L’économie caresse le rêve d’être une science exacte et empiriquement bien étayée; sa (prétendue) scientifisation remonte à la même époque. Dans les années 1950 et 1960, la théorie des jeux, en particulier, a semblé fournir enfin les outils permettant de démontrer de façon expérimentale comment fonctionne vraiment l’Homo Œconomicus. Nous savons aujourd’hui que les personnes types qui maximisent le profit n’existent pas, et la technique de l’empirisme laisse également à désirer. Cela tient avant tout à la complexité des systèmes à analyser, donc à la difficulté de les modéliser.
Dès lors, la tragédie des biens communs est moins une thèse scientifique qu’une controverse politique, ainsi que l’a souligné le linguiste Clemens Knobloch il y a quelques années, dans son essai «The Tragedy of the Commons – Anatomie einer Erfolgsgeschichte» («La tragédie des communs, anatomie d’un succès», document non traduit en français à notre connaissance, n.d.t.). Selon M. Knobloch, Garrett Hardin n’est pas un analyste objectif, mais un «prêcheur de haine néolibéral précoce». L’empirisme? Bancal, car le modèle théorique des jeux serait «bien trop simple pour représenter des acteurs très agrégés et de relations de pouvoir internationales entre Etats et entreprises». M. Knobloch préfère déchiffrer la thèse de M. Hardin sous l’angle de l’histoire des sciences et des conséquences historiques, ouvrant des perspectives tout à fait différentes sur le texte. Analysant en détail le succès de la publication de Garrett Hardin, il examine aussi les racines de l’idée. Condamner les biens communs en tant que concept économique n’est pas un programme de l’époque scientifique moderne: l’idée remonte à l’économiste britannique Robert Malthus, à sa stigmatisation de l’explosion démographique et des crises sociales qui en ont résulté à la fin du XVIIIe siècle. Après cela, les «vaches maigres des biens communs» n’ont cessé de hanter les écrits d’expert-e-s (comme l’a formulé l’historien de l’environnement Joachim Radkau).
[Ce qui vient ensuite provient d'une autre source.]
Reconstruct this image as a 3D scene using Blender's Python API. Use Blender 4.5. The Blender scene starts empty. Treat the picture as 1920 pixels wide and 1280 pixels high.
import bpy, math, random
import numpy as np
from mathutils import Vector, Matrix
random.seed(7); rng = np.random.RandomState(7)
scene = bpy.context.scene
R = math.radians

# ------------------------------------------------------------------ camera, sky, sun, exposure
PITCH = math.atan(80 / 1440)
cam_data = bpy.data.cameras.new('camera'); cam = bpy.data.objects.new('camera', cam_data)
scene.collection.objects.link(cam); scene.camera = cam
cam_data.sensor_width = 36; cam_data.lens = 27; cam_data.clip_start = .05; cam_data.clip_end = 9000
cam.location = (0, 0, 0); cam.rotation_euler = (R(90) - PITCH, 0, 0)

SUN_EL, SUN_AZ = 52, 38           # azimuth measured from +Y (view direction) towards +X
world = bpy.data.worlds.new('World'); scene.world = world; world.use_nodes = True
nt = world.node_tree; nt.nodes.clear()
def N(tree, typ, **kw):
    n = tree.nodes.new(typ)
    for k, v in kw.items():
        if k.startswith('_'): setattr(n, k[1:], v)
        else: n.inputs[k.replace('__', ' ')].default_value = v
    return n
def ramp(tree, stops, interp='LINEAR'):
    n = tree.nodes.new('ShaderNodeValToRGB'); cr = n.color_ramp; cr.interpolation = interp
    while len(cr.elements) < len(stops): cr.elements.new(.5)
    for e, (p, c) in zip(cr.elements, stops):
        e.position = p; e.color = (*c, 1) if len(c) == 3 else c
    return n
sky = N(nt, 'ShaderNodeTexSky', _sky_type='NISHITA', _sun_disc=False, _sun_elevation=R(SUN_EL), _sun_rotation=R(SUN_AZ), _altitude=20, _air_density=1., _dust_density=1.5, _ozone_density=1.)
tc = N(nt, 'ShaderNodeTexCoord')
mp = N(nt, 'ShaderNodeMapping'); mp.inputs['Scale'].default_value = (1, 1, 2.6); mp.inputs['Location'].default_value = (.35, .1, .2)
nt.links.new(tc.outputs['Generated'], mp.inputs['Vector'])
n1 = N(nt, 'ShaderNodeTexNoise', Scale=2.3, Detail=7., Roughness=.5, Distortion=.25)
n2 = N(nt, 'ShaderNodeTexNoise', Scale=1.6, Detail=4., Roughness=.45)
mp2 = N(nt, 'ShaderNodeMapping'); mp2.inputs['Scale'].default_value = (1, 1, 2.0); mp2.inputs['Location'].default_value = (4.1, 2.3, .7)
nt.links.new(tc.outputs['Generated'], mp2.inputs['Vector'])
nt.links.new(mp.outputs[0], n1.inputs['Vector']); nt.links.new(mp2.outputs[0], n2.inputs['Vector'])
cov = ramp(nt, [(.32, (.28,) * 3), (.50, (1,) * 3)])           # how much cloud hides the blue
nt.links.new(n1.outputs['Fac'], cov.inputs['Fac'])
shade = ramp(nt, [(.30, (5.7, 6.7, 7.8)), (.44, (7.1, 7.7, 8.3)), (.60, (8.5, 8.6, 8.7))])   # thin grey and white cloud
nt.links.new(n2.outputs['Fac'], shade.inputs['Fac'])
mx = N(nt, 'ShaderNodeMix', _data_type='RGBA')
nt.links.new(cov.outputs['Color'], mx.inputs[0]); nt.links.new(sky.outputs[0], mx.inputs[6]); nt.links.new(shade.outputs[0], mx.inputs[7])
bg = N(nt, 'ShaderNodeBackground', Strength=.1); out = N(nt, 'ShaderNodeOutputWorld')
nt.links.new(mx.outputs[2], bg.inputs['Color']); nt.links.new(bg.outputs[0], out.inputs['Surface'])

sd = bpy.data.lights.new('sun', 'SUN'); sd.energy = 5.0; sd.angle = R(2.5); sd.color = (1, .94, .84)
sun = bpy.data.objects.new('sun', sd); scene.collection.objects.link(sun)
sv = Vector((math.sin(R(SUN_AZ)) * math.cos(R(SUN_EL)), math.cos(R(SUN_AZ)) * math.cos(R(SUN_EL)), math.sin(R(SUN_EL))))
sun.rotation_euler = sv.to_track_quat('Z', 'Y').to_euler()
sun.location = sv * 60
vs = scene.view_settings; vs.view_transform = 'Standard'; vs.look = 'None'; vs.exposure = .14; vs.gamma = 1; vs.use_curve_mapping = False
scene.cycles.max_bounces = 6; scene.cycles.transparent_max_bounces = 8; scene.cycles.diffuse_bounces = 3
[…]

Et les analyses économiques sont toujours en lien avec la politique, ainsi que l’a montré on ne peut plus clairement l’«Enclosure Movement» («mouvement des enclosures»), en Grande-Bretagne. A partir du début des temps modernes, ce mouvement politique visait à dissoudre les droits communs médiévaux. Il a atteint son apogée vers 1800: depuis lors, plus de pâturages partagés, tout est divisé, clôturé, privatisé. Selon Clemens Knobloch: «Dans l’économie villageoise précapitaliste, les propriétés communales servaient en quelque sorte à amortir la pauvreté des ‹sans-terre›. Leur expropriation a contribué à ‹fabriquer› un prolétariat dépourvu de tout moyen de production, comme on peut le lire dans les célèbres chapitres de Marx sur ‹l’accumulation primitive› du capital.»